Task requirements -> Would you print the material exactly, starting at its first line and ending at the line holding "scene.view_settings.exposure = 1.45;"?
═══ Data
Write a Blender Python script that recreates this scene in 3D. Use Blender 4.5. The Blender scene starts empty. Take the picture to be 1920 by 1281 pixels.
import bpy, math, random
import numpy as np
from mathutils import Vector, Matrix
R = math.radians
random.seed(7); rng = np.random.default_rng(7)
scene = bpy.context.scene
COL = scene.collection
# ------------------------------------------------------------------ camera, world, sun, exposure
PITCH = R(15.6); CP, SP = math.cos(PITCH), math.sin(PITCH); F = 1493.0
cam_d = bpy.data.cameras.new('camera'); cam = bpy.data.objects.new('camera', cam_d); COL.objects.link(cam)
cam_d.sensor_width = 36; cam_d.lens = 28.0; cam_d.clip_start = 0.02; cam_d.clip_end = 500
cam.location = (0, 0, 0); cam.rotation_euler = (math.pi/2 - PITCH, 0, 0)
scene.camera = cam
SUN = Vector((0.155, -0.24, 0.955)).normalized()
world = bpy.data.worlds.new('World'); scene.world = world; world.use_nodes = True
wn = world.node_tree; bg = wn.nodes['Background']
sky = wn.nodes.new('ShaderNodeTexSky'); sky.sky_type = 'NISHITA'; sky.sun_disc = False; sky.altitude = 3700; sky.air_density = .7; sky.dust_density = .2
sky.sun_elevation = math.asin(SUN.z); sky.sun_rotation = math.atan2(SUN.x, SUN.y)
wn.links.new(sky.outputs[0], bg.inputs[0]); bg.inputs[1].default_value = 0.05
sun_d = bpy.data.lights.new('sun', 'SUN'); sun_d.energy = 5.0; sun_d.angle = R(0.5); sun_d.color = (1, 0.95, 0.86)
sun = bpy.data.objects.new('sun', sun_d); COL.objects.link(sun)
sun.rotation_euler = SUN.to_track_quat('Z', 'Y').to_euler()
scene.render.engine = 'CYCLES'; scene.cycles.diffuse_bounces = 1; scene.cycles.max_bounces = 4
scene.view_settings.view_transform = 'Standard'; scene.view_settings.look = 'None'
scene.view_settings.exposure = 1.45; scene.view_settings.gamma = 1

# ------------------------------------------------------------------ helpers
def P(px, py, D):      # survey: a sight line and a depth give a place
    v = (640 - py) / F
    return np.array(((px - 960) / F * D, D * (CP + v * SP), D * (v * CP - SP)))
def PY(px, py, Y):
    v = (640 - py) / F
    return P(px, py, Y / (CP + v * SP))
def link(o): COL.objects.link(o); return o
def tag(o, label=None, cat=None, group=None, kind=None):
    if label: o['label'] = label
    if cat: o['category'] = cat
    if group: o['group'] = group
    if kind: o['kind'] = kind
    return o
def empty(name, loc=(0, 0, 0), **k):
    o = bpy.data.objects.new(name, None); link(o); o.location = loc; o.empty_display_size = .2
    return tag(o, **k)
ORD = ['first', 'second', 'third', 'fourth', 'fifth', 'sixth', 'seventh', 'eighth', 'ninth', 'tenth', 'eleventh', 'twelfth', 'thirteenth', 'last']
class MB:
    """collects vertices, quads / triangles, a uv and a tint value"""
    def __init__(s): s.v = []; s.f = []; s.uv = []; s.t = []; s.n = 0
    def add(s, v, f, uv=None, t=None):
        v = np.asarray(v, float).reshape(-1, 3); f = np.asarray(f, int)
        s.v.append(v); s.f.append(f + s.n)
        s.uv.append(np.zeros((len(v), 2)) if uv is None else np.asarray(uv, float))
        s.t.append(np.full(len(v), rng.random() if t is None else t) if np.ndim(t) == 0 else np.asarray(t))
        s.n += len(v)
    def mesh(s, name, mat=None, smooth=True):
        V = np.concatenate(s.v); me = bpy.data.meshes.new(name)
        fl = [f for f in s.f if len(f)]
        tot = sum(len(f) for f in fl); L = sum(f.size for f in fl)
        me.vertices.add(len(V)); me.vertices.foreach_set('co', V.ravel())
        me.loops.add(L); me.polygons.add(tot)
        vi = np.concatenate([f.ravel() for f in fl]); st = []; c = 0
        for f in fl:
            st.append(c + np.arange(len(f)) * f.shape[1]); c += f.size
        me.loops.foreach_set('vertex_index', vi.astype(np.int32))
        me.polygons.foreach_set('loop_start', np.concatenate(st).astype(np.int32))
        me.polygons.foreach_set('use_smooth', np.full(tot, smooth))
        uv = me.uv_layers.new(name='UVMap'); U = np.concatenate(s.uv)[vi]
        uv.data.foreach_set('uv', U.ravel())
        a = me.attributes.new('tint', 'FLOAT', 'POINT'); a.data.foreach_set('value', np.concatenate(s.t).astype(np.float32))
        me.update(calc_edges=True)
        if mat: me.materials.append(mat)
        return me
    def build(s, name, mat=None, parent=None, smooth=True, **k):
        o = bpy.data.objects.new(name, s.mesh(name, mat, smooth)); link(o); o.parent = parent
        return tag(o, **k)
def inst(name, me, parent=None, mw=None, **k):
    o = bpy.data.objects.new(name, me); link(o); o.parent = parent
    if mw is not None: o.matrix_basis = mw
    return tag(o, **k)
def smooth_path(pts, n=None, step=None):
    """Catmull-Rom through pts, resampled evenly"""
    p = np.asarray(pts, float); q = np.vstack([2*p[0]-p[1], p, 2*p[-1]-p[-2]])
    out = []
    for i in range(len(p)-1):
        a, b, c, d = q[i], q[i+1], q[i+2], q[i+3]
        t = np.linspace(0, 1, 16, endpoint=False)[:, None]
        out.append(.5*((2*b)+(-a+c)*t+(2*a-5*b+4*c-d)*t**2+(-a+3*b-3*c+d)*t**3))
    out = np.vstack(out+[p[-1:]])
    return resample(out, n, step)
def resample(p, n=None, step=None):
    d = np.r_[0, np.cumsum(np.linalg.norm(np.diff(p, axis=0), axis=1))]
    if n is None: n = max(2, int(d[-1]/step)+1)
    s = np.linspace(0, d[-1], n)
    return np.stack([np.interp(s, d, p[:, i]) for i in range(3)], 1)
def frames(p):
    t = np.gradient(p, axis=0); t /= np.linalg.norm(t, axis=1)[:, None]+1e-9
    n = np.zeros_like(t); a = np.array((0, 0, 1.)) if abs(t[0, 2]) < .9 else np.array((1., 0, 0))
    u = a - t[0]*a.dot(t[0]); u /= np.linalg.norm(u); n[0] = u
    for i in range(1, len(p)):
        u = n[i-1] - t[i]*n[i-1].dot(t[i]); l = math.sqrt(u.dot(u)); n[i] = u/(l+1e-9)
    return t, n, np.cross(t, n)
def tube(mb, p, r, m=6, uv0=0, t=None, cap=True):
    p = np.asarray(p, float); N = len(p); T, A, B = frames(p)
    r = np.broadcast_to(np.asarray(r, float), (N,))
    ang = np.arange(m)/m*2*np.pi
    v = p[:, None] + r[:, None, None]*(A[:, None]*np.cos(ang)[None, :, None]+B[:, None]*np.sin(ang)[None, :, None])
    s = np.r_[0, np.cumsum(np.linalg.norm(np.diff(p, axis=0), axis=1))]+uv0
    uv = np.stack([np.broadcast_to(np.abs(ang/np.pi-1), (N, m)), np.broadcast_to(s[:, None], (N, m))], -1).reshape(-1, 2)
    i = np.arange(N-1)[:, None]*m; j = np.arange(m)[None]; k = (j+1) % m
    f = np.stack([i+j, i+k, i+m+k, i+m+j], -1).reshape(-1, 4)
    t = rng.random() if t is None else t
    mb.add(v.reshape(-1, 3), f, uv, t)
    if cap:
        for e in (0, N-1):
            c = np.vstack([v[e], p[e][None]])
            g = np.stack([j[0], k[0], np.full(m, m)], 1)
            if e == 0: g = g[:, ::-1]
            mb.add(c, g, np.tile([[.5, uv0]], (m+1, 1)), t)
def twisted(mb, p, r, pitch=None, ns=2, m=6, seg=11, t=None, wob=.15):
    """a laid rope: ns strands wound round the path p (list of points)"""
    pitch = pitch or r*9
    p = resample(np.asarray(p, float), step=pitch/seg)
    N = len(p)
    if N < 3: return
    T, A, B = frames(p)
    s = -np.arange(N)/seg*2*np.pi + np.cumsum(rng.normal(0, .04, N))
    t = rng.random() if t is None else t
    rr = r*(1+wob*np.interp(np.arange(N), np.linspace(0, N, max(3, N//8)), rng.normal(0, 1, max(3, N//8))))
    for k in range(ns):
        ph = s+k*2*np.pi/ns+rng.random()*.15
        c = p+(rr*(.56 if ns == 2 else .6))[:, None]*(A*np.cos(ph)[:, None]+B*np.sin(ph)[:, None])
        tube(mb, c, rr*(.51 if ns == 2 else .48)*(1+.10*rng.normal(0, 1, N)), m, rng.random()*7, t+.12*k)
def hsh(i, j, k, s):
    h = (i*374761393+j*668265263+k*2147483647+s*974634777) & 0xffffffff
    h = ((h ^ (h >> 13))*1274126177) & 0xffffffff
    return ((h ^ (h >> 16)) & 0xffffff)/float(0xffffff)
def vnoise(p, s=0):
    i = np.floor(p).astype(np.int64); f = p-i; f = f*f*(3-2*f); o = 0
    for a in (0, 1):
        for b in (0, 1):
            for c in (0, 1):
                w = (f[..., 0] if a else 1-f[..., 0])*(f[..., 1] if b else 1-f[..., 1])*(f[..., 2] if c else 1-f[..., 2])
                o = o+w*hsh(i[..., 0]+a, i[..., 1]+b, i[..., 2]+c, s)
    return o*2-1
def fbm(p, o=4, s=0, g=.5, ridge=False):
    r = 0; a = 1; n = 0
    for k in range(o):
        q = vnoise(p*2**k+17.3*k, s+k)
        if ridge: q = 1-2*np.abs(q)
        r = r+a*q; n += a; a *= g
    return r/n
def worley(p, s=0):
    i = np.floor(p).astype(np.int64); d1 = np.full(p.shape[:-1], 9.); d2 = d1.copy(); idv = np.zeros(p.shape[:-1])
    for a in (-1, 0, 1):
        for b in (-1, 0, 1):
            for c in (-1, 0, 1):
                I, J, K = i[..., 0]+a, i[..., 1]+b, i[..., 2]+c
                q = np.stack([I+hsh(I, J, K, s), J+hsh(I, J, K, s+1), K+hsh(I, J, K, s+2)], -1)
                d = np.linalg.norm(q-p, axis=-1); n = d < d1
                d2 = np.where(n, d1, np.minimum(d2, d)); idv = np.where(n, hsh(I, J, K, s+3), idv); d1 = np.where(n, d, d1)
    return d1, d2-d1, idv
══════
Exercise response ->
Write a Blender Python script that recreates this scene in 3D. Use Blender 4.5. The Blender scene starts empty. Take the picture to be 1920 by 1281 pixels.
import bpy, math, random
import numpy as np
from mathutils import Vector, Matrix
R = math.radians
random.seed(7); rng = np.random.default_rng(7)
scene = bpy.context.scene
COL = scene.collection
# ------------------------------------------------------------------ camera, world, sun, exposure
PITCH = R(15.6); CP, SP = math.cos(PITCH), math.sin(PITCH); F = 1493.0
cam_d = bpy.data.cameras.new('camera'); cam = bpy.data.objects.new('camera', cam_d); COL.objects.link(cam)
cam_d.sensor_width = 36; cam_d.lens = 28.0; cam_d.clip_start = 0.02; cam_d.clip_end = 500
cam.location = (0, 0, 0); cam.rotation_euler = (math.pi/2 - PITCH, 0, 0)
scene.camera = cam
SUN = Vector((0.155, -0.24, 0.955)).normalized()
world = bpy.data.worlds.new('World'); scene.world = world; world.use_nodes = True
wn = world.node_tree; bg = wn.nodes['Background']
sky = wn.nodes.new('ShaderNodeTexSky'); sky.sky_type = 'NISHITA'; sky.sun_disc = False; sky.altitude = 3700; sky.air_density = .7; sky.dust_density = .2
sky.sun_elevation = math.asin(SUN.z); sky.sun_rotation = math.atan2(SUN.x, SUN.y)
wn.links.new(sky.outputs[0], bg.inputs[0]); bg.inputs[1].default_value = 0.05
sun_d = bpy.data.lights.new('sun', 'SUN'); sun_d.energy = 5.0; sun_d.angle = R(0.5); sun_d.color = (1, 0.95, 0.86)
sun = bpy.data.objects.new('sun', sun_d); COL.objects.link(sun)
sun.rotation_euler = SUN.to_track_quat('Z', 'Y').to_euler()
scene.render.engine = 'CYCLES'; scene.cycles.diffuse_bounces = 1; scene.cycles.max_bounces = 4
scene.view_settings.view_transform = 'Standard'; scene.view_settings.look = 'None'
scene.view_settings.exposure = 1.45; scene.view_settings.gamma = 1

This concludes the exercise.